Corrêa considera que essa variável não é central para
explicar a aprendizagem no Brasil e considera que os índices de médias de aluno
por turma são razoáveis.
“A média de alunos por turma no Brasil vem caindo levemente
ao longo do tempo. É claro que não podemos ter salas superlotadas, mas os
indicadores como estão hoje, em torno de 25, 30 alunos por turma, não chegam a
interferir na aprendizagem. As pesquisas mostram que o que impacta na
aprendizagem vai ser a prática pedagógica, a qualidade do professor”,
considera.
Com relação ao número de estudantes em sala de aula, o Consed
ressalta que tanto a iniciativa privada quanto a pública atendem normativas
estabelecidas pelos Conselhos Estaduais de Educação, que normalmente definem o
número de estudantes por metro quadrado e não por sala, “pois as salas de aula
possuem tamanhos variados e, normalmente, escolas privadas dispõem de espaços
menores”.
Corpo docente
Em comparação aos outros índices, a rede pública brasileira
apresenta um número maior de docentes com formação no ensino superior, segundo
o Censo Escolar.
No ensino médio da rede pública, 94,7% dos professores têm
curso superior, no ensino fundamental são 84,1% e na educação infantil, 73,9 %.

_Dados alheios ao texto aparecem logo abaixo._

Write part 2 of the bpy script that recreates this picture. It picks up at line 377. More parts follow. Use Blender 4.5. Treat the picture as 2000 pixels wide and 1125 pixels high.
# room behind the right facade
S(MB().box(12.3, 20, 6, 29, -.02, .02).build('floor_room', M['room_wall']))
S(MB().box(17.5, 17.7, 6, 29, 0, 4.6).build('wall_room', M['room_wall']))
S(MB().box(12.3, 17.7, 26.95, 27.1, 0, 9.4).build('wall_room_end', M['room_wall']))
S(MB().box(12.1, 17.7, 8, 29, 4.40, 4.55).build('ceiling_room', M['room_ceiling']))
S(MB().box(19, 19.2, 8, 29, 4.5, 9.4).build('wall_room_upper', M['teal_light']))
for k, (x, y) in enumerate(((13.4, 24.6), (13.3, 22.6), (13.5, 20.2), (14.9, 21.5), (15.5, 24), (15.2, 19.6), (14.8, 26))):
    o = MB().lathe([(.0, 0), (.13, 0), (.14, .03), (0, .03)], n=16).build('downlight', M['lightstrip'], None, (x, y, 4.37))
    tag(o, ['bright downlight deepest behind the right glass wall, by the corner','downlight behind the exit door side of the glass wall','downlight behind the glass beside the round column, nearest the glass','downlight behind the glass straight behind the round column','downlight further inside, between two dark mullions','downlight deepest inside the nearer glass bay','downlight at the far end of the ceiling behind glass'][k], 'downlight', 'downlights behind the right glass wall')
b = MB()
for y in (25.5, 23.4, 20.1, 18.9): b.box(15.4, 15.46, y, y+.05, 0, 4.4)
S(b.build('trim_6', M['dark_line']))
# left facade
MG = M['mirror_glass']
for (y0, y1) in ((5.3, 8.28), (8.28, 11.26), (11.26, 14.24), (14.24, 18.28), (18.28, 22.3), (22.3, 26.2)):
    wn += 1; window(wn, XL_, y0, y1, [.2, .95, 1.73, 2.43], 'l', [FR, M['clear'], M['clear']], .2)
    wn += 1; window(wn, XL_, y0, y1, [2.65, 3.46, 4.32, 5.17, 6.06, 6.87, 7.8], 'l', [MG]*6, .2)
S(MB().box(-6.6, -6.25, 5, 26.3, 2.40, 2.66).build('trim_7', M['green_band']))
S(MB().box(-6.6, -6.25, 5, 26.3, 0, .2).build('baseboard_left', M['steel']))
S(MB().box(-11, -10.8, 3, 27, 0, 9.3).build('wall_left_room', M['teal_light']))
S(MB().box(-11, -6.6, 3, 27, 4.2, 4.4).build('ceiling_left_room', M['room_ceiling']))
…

Já na rede privada o percentual de professores com curso superior é de 90,3% no
ensino médio, 74% no ensino fundamental e 53,2% no ensino infantil.

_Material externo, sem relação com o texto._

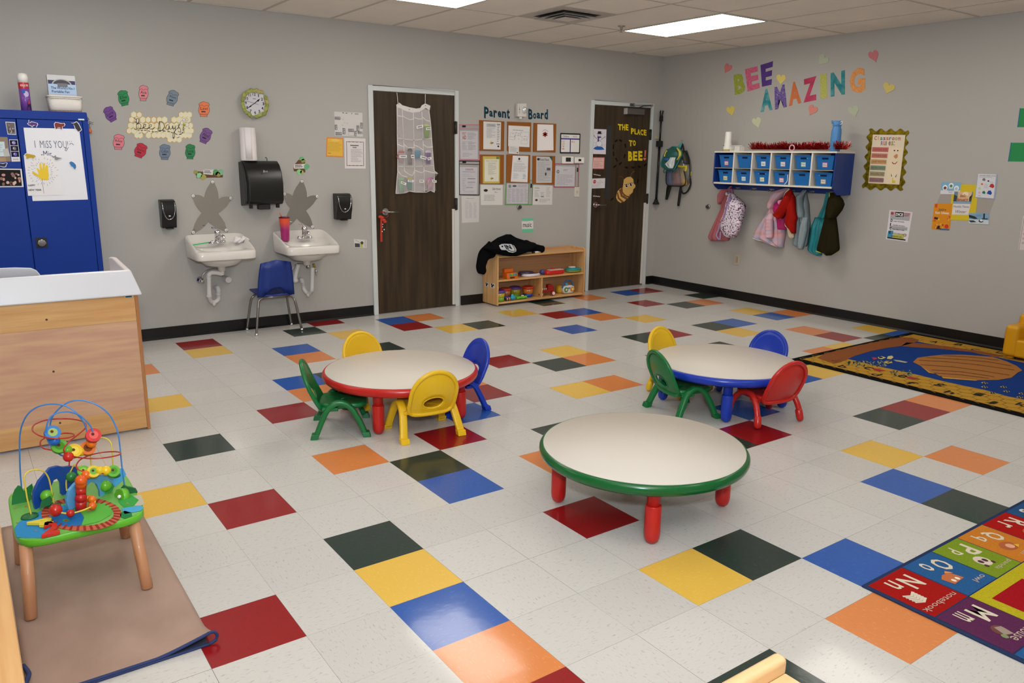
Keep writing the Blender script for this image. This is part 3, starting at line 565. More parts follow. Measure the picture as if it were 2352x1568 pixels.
# ---- left of the left door ----
kl = K(630, 230, 5.226)
def cls_map(q, S):
    for (a, b_, c, d) in ((.02, .22, .2, .32), (.01, .55, .08, .75), (.03, .86, .24, .97), (.28, .68, .36, .92), (.48, .7, .67, .8), (.7, .78, .76, .98), (.78, .55, .87, .78), (.92, .42, .99, .66), (.82, .8, .98, .88)): q.line(S, [(a, b_), (c, b_), (c, d), (a, d)], .003, '2a2a2e', 1, True); q.bars(S, a + .01, b_ + .02, c - .01, d, max(1, int((d - b_) / .05)), '45454a', 3, .5, 2)
    for (x, y) in ((.3, .3), (.35, .45), (.28, .55), (.45, .47)): q.circ(S, x, y, .04, .045, 'c9c5c3', 1, 12)
    q.line(S, [(.5, .82), (.68, .82), (.68, .97), (.48, .97)], .0015, '88888c', 1, True); q.rect(S, .28, .02, .34, .05, '66666a', 1); q.rect(S, .4, .03, .46, .06, '66666a', 1); q.rect(S, .6, .03, .63, .07, '66666a', 1); q.rect(S, .72, .04, .85, .07, '77777a', 1)
GL_ = 'papers left of the left door'
flat('classroom_map', 'hand drawn classroom map in black marker left of the left door', 'map', quad(BACK, *kl((718, 137), (1057, 152), (1062, 438), (728, 425))), 'd0ccc9', cls_map, group=GL_)
flat('orange_notice', 'yellow letter with dotted orange border below the classroom map', 'paper notice', quad(BACK, *kl((628, 443), (825, 455), (830, 686), (618, 678))), 'dd8a4c', lambda q, S: (q.rect(S, .06, .06, .95, .94, 'e3b648', 1), q.circ(S, .52, .13, .26, .07, 'e9c468', 2, 16), q.bars(S, .1, .26, .92, .74, 7, 'c9a040', 71, k=2), q.bars(S, .12, .8, .32, .86, 1, '4a3a20', 72, k=2)), group=GL_)
def bordered(q, S):
    q.line(S, [(.1, .12), (.9, .12), (.9, .9), (.1, .9)], .004, '4a3a2c', 1, True, dash=0)
    for i in range(9): u = .14 + .09 * i; q.circ(S, u, .115 + .01 * (i % 2), .02, .013, ('c29a3a', '2a221c')[i % 2], 2, 8); q.circ(S, u, .895, .02, .013, ('c29a3a', '2a221c')[i % 2], 2, 8)
    q.bars(S, .28, .22, .72, .27, 1, '5a4a4a', 73, .7); q.bars(S, .38, .29, .6, .33, 1, '5a4a4a', 74, .7); q.bars(S, .3, .36, .85, .8, 13, 'a9a2a2', 75)
flat('bordered_notice', 'tall white notice with small beaded border beside the left door frame', 'paper notice', quad(BACK, *kl((837, 452), (1092, 460), (1095, 823), (845, 820))), 'dad5d4', bordered, th=.004, group=GL_)
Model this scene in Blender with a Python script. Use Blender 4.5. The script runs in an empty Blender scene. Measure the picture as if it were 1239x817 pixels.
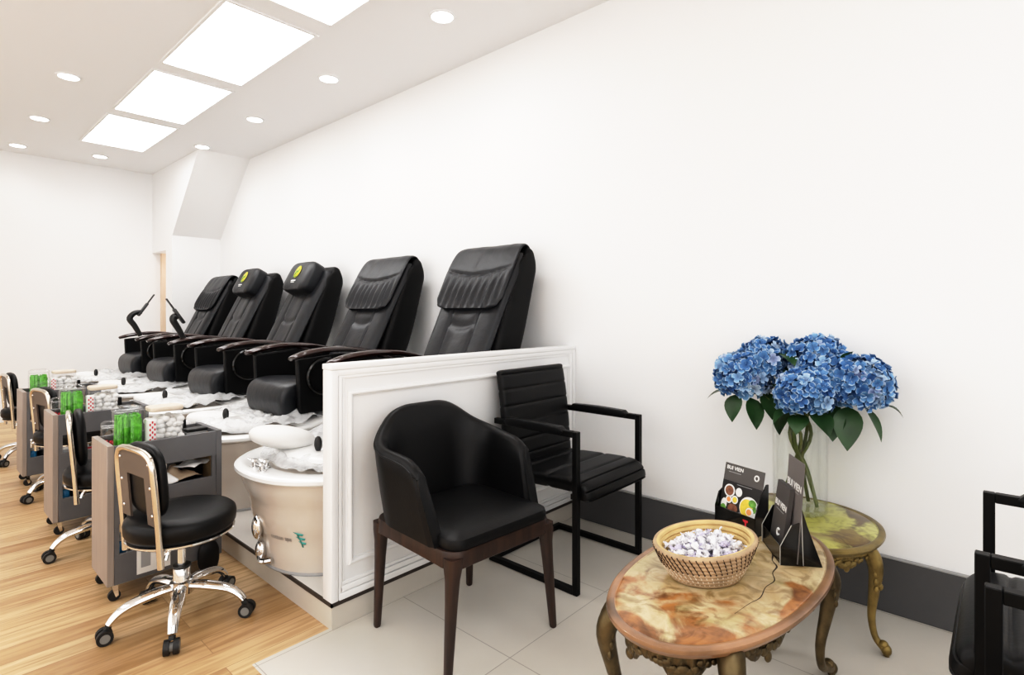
import bpy, bmesh, math, random
from math import sin, cos, pi, radians, sqrt
from mathutils import Vector, Matrix, noise

random.seed(7)
C = bpy.context.scene.collection
SC = bpy.context.scene

# ------------------------------------------------------------------ materials
def _nt(name):
    m = bpy.data.materials.new(name); m.use_nodes = True
    nt = m.node_tree
    b = nt.nodes['Principled BSDF']
    return m, nt, b

def N(nt, t, **kw):
    n = nt.nodes.new(t)
    for k, v in kw.items():
        setattr(n, k, v)
    return n

def mat(name, col, rough=.5, metal=0, bump=None, var=0, varscale=6, spec=.5, coat=0, alpha=1, trans=0, sheen=0):
    m, nt, b = _nt(name)
    L = nt.links
    b.inputs['Base Color'].default_value = (*col, 1)
    b.inputs['Roughness'].default_value = rough
    b.inputs['Metallic'].default_value = metal
    b.inputs['Specular IOR Level'].default_value = spec
    b.inputs['Coat Weight'].default_value = coat
    b.inputs['Transmission Weight'].default_value = trans
    b.inputs['Alpha'].default_value = alpha
    b.inputs['Sheen Weight'].default_value = sheen
    tc = N(nt, 'ShaderNodeTexCoord')
    if var:
        nz = N(nt, 'ShaderNodeTexNoise'); nz.inputs['Scale'].default_value = varscale
        nz.inputs['Detail'].default_value = 5
        L.new(tc.outputs['Object'], nz.inputs['Vector'])
        cr = N(nt, 'ShaderNodeValToRGB')
        cr.color_ramp.elements[0].position = .3; cr.color_ramp.elements[1].position = .7
        cr.color_ramp.elements[0].color = (*[max(0, c * (1 - var)) for c in col], 1)
        cr.color_ramp.elements[1].color = (*[min(1, c * (1 + var)) for c in col], 1)
        L.new(nz.outputs['Fac'], cr.inputs['Fac']); L.new(cr.outputs['Color'], b.inputs['Base Color'])
    if bump:
        nb = N(nt, 'ShaderNodeTexNoise'); nb.inputs['Scale'].default_value = bump[0]; nb.inputs['Detail'].default_value = 4
        L.new(tc.outputs['Object'], nb.inputs['Vector'])
        bp = N(nt, 'ShaderNodeBump'); bp.inputs['Strength'].default_value = bump[1]; bp.inputs['Distance'].default_value = bump[2] if len(bump) > 2 else .002
        L.new(nb.outputs['Fac'], bp.inputs['Height']); L.new(bp.outputs['Normal'], b.inputs['Normal'])
    return m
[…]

Segundo Corrêa, uma das hipóteses para explicar esses números
é o fato de que antes era possível a contratação de profissionais formados no
que chamava-se de magistério. “Os professores que já tem mais tempo de
carreira, alguns deles não têm ensino superior e muitos, por sua experiência em
sala de aula são contratados por escolas particulares. Os concursos públicos de
professor atualmente demandam ensino superior, então essa taxa no ensino
público é mais elevada”, aponta.
Corrêa considera que o percentual de docentes com ensino
superior é um parâmetro importante para ser acompanhado, assim como a qualidade
dos cursos universitários que formam os professores no país, ainda muito aquém
dos desafios encontrados na sala de aula, na visão do especialista. Ele destaca
que a valorização do corpo docente brasileiro é fundamental para a melhoria dos
índices brasileiros de educação.
“Quando eu falo de valorização, estou falando também de
formação, de melhoria nos planos de carreira, de desenvolvimento profissional
ao longo da carreira. O Brasil precisa pensar na profissão do professor de
forma sistêmica. Se a gente continuar elaborando propostas e políticas públicas
que apenas tangenciem a sala de aula e não entrem realmente para qualificar o
professor, a gente dificilmente vai conseguir avançar nos índices de qualidade
educacional do país”, avalia.
Andressa Pellanda aponta que a média do investimento público
no ensino médio é de três a quatro vezes menor em relação à escola privada e
considera que a diminuição dessa disparidade é fundamental para a melhoria dos
índices de qualidade do ensino público. “Quando você olha só para esses
parâmetros, você já vê o quanto maior é o fator de ponderação de custo para que
a gente tenha insumo de qualidade para a educação, que é o gasto com os
profissionais da educação. O que se investe hoje no Brasil não é suficiente
para gente ter esse patamar de algumas escolas privadas da classe média e
classe média alta”, afirma.
Ministério da Educação
Procurado pela reportagem, o ministério da Educação respondeu
por meio de nota, em que afirma que a gestão da educação básica no país é dos
estados e dos municípios, segundo a legislação brasileira. “O MEC tem papel
suplementar, de apoio, por meio de programas como alimentação escolar,
transporte e livro didático, por exemplo. Além de iniciativas próprias que podem
ajudar aos estados e municípios. No entanto, qualquer programa do ministério
precisa de adesão dos estados e municípios, uma vez que eles são autônomos e o
MEC não está acima das secretarias de educação locais”, acrescentando que cabe
aos estados e municípios a contratação de professores, por exemplo.
Para o MEC, o Censo do Inep é um estudo transparente que
mostra, ano a ano, um raio X da educação do Brasil em forma de dados. O texto
ressalta ainda que a LDO aprovada no Congresso Nacional prevê aumento de
orçamento para o MEC no ano de 2019.